┌──

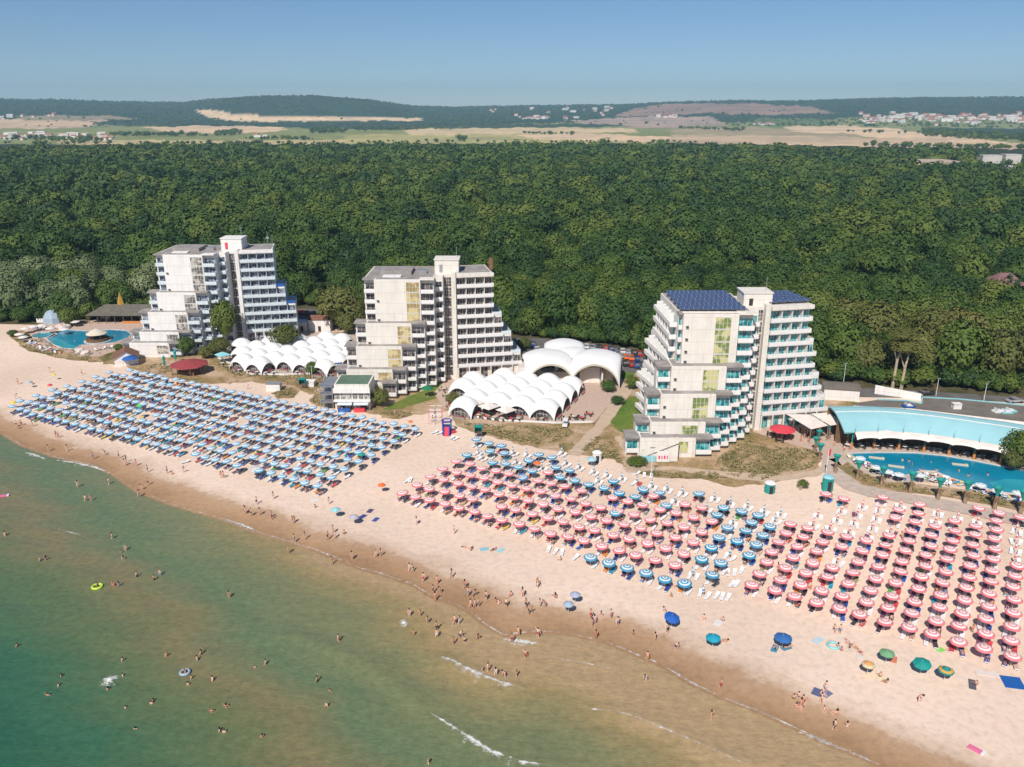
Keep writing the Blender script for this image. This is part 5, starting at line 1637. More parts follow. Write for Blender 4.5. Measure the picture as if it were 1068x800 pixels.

└──
┌──

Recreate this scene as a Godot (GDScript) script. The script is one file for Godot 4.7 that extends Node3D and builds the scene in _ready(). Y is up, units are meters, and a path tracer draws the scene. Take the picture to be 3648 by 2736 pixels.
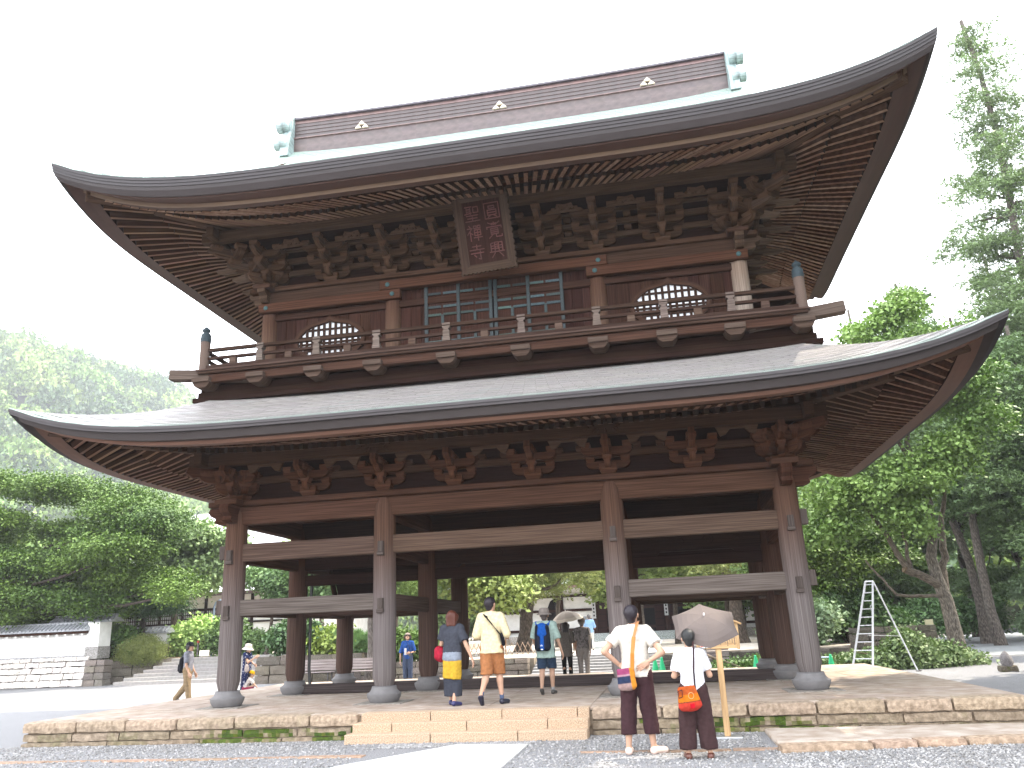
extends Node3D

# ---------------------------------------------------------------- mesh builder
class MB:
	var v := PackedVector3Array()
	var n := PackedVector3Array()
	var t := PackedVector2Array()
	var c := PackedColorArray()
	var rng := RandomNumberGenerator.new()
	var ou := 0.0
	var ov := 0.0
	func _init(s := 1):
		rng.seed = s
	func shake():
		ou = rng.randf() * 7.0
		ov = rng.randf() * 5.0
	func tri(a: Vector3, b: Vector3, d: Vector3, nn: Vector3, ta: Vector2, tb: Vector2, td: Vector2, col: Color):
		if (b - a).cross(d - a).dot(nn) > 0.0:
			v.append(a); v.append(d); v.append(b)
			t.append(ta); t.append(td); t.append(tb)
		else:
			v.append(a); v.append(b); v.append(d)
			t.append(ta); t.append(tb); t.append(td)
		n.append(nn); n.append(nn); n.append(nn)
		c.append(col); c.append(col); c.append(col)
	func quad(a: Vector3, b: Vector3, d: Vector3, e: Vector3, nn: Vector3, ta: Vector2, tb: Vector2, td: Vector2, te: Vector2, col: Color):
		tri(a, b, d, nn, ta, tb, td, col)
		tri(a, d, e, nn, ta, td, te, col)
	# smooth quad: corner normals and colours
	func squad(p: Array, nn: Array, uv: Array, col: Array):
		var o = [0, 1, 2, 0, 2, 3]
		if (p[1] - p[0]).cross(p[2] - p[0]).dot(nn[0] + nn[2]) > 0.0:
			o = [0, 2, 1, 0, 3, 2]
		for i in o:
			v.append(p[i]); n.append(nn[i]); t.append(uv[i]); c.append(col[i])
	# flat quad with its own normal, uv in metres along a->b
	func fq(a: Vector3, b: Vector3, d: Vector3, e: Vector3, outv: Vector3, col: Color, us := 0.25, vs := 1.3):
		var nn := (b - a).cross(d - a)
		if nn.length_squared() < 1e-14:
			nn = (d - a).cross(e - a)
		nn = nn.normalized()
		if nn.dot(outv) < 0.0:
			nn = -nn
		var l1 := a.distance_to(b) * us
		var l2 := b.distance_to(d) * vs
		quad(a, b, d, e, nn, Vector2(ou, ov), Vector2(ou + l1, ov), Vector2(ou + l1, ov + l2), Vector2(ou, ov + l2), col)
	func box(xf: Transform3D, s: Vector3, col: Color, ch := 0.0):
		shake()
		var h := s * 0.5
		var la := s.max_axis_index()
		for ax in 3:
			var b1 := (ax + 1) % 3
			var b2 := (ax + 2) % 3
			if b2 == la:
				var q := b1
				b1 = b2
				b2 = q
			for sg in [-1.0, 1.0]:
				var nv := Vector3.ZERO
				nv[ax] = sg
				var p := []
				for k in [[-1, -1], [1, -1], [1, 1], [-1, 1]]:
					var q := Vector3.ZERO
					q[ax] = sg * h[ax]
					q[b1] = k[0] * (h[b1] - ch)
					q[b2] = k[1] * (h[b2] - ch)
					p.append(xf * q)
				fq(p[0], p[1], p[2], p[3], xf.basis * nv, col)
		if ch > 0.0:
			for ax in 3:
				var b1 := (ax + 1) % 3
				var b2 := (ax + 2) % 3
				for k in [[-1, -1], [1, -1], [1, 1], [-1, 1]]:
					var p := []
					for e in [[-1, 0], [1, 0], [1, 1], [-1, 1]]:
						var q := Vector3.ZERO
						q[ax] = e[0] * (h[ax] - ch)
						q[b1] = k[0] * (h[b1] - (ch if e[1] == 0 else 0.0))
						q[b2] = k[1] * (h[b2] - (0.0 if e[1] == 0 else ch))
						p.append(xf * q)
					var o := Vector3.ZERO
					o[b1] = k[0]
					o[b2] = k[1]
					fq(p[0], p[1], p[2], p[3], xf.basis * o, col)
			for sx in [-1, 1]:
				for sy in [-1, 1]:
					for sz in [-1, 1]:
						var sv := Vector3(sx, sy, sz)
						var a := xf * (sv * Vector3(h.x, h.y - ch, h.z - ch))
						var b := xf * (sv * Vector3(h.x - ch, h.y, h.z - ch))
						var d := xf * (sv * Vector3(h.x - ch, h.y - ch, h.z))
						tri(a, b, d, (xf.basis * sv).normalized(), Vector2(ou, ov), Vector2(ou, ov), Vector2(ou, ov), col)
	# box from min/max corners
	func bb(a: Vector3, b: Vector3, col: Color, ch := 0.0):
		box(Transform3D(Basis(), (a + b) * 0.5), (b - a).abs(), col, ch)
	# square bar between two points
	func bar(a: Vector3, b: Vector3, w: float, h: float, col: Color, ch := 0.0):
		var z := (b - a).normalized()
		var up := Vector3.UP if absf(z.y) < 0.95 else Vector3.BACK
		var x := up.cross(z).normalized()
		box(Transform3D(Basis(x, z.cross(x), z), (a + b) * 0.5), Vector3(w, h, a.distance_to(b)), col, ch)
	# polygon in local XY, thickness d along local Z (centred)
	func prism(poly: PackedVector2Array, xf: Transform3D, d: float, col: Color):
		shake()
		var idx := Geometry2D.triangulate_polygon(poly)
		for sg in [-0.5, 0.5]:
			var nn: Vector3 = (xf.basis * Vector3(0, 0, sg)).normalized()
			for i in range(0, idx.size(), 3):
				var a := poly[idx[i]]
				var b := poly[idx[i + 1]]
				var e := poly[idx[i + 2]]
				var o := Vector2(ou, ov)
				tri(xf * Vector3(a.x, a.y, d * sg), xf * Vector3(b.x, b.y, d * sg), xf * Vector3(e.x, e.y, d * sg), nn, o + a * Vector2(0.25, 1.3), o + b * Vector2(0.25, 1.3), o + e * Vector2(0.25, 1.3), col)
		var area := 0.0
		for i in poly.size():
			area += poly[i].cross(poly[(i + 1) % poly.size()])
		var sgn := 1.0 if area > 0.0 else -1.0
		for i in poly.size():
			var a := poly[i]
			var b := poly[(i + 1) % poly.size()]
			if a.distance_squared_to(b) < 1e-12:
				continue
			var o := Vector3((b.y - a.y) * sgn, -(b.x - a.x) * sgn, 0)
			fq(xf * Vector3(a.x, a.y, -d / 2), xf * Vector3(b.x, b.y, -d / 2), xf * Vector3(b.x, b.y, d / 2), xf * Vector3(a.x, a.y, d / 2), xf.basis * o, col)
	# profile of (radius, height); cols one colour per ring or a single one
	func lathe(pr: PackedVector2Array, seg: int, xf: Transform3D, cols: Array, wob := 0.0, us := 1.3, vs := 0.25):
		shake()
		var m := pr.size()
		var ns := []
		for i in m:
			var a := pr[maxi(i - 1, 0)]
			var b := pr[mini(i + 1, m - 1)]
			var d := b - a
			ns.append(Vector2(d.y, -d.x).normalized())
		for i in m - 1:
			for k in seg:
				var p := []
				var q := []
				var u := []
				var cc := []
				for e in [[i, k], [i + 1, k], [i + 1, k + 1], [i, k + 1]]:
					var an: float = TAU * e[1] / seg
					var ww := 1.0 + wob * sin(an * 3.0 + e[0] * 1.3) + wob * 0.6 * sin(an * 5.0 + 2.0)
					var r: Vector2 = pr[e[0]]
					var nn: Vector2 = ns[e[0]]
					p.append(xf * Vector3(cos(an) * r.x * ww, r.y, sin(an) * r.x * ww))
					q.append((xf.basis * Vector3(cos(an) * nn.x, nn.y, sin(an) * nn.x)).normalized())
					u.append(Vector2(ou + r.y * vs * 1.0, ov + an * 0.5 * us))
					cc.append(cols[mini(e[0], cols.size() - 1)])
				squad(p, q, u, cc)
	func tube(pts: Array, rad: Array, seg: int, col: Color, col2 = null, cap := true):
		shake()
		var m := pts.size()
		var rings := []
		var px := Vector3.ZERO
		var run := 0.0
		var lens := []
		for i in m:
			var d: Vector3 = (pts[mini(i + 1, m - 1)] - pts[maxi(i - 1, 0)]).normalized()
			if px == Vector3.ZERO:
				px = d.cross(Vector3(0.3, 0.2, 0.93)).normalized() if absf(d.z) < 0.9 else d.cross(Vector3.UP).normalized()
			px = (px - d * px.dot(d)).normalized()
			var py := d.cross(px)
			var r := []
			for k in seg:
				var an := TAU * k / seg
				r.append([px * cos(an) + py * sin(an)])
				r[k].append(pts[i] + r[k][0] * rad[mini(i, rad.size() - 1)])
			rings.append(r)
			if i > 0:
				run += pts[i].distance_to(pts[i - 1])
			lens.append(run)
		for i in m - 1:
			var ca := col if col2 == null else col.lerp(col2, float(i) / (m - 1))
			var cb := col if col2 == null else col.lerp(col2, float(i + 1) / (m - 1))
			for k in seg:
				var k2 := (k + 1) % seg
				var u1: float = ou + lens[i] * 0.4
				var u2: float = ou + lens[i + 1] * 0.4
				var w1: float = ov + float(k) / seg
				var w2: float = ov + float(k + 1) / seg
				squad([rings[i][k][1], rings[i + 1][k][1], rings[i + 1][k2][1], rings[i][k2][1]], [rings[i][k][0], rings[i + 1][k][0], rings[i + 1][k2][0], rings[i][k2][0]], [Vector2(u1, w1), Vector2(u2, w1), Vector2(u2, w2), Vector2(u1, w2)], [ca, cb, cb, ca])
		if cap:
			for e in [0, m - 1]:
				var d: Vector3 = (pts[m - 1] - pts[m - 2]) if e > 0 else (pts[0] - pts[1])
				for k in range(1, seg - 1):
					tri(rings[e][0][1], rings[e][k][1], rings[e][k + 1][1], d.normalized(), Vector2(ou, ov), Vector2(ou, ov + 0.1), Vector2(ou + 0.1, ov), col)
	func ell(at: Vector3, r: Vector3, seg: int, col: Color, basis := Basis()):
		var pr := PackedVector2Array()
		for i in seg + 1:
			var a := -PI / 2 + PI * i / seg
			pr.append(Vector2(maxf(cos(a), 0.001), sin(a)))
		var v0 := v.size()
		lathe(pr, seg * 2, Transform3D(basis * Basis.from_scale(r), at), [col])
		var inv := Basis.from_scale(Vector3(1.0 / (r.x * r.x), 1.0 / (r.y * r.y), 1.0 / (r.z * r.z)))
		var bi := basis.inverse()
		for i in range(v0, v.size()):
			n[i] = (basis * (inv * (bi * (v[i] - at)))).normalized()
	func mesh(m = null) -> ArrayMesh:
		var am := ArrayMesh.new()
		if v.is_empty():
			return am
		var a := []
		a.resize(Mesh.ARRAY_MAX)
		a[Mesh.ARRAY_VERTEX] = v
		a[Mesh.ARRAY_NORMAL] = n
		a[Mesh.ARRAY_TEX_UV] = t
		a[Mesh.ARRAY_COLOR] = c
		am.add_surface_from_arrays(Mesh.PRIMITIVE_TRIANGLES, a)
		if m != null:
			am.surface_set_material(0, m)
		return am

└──

• Task description
Pick out the lines that contain "this" and copy them.

• Answer below
Keep writing the Blender script for this image. This is part 5, starting at line 1637. More parts follow. Write for Blender 4.5. Measure the picture as if it were 1068x800 pixels.
Recreate this scene as a Godot (GDScript) script. The script is one file for Godot 4.7 that extends Node3D and builds the scene in _ready(). Y is up, units are meters, and a path tracer draws the scene. Take the picture to be 3648 by 2736 pixels.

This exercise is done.